Tuve la sensación de estar en una especie de Disneyland, como si hubiera llegado al tren de la mina. La estación principal parecía ficticia quizás porque era encantadora. El hall era chiquito, no había más que tres puestos de boletería. Pero todo era bien real. Para llegar al andén había que atravesar una galería con negocios medio misteriosos entre los cuales había anticuarios con horarios extraños. El tren salía cada media hora, era puntual pero siempre me tomaba un margen de tiempo para no esperar mucho en caso de perdérmelo. En general ese tiempo de sobra me alcanzaba para comprar empanadas en un local muy cerca y así solucionar el tema del almuerzo.
Siempre trataba de elegir un asiento cerca de la ventana, cambiando de lado según la posición del río. El recorrido duraba unos veinte minutos, eran seis paradas hasta mi destino, Punta Chica. Las estaciones, construidas con estilo victoriano, podían estar llenas de gente o, todo lo contrario, fantasmales, según el horario y el clima. Las de Anchorena y Barrancas, las más tranquilas y húmedas, eran mis preferidas. El tramo entre esas dos era el más hermoso, el río estaba solo a un par de metros y el horizonte despejado. Si viajaba con alguien, siempre cortaba la conversación en ese momento, o al menos desviaba la vista, para admirar los juegos de colores entre el cielo y el agua y dejarme invadir por la sensación de infinito. De hecho, disfrutaba más el viaje cuando estaba sola.

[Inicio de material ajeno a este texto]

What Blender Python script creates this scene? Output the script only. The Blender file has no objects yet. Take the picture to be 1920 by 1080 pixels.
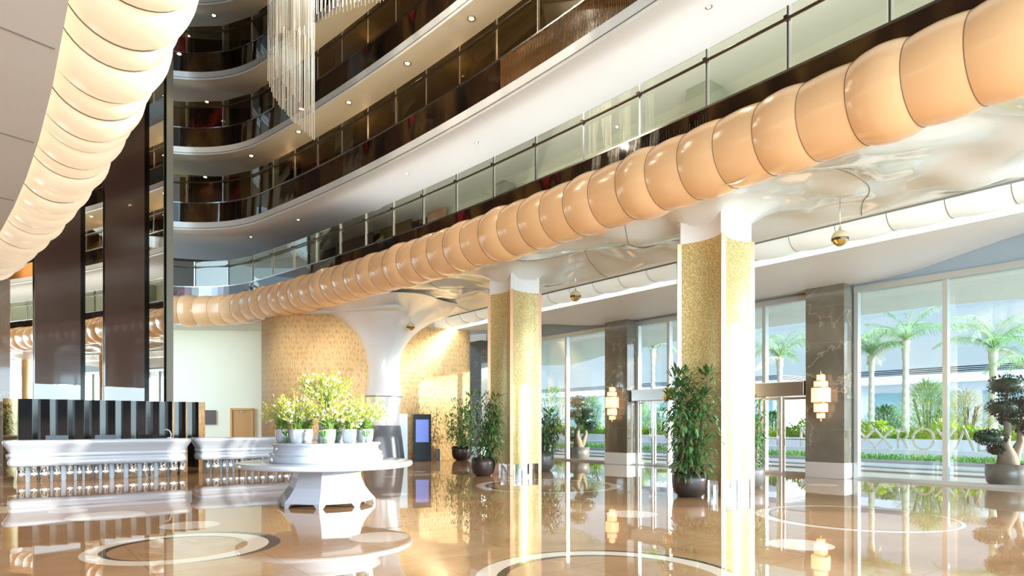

Otro gran momento del trayecto era cuando pasaba un controlador en los vagones, que, en la mayoría de los casos, era una controladora. Sacaba orgullosamente de mi billetera mi abono vecinal, mi primera prueba tangible de que, acá, no era más una turista.
La expedición terminaba con diez minutos de caminata, especialmente barrosa los días de lluvia, hasta el campus de la universidad. Mientras entraba en otra realidad, me preparaba para seguir clases de estrategia y de gestión del cambio. Eran necesarios un par de minutos de reconexión. No éramos muchos los que vivíamos en capital y un día un estudiante de San Isidro me preguntó: “Ya que tenés euros, ¿por qué no venís en remís para ahorrar tiempo?”. En el fondo, ese comentario dirigido a una europea que viene a terminar sus estudios en administración de empresas en la universidad más cheta del país no era tan desubicado. Era cierto que el trayecto ida y vuelta duraba tres horas, igual que la clase. Pero finalmente mi carrera se había convertido en algo secundario, el hecho de cursar lejos del centro era la excusa perfecta para viajar en el tren de la costa.
Le confiaba al río, especialmente entre Barrancas y Anchorena, el lote de emociones y revelaciones que me estaba trayendo mi primera experiencia porteña. Mi melancolía se la tragaba el puente Saavedra.